Which is entirely consistent with the 4% speedup
Since it was shot digitally, I think there were no conversion issues. It is popular with some filmmakers to shoot with PAL formatted cameras to give their pieces more of a film-look. It's also easier to convert the 25 frames into 24. But I doubt that's how this film was shot. It' was likely NTSC.
Nope - no chance of that. If it was shot digitally, there's no such thing - PAL and NTSC are analogue formats. Digital is entirely different. Plus, I can spot NTSC artefacts at a hundred paces, and there's none.
From the picture, I'd say it was definitely shot at 24 progressive fps, which makes NTSC even less likely.
In this instance, conversion issues would largely be confined to the number of lines per picture. For the US broadcast, the tape would have been converted to 525 lines, and 3:2 pulldown applied to generate the required 30fps. The UK broadcast would have been converted to 625 lines, and simply sped up to 25fps.
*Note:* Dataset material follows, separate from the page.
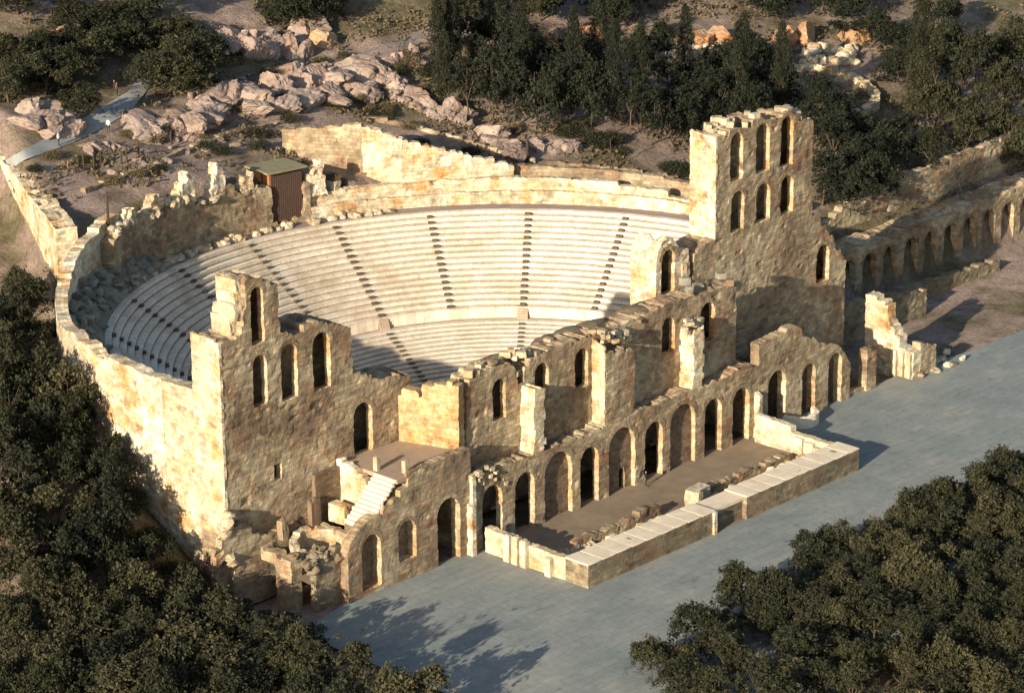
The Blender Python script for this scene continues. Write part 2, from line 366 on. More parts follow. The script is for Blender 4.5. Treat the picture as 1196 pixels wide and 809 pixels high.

The film-look that's irritatingly popular with TV directors these days is sometimes achieved with a progressive-scan camera (as in this case), but usually by 'filmising' interlaced video, which is about the stupidest idea to come down the pike in the last 50 years. It works by basically dropping every other field, so you lose half the vertical resolution (and get a nasty film-like flicker to boot). It's not popular with the viewing public over here! This latter trick is entirely possible with US video as well, although I don't know if anyone actually does it. I think it's used over here because prog-scan cameras cost more, and real film costs more again.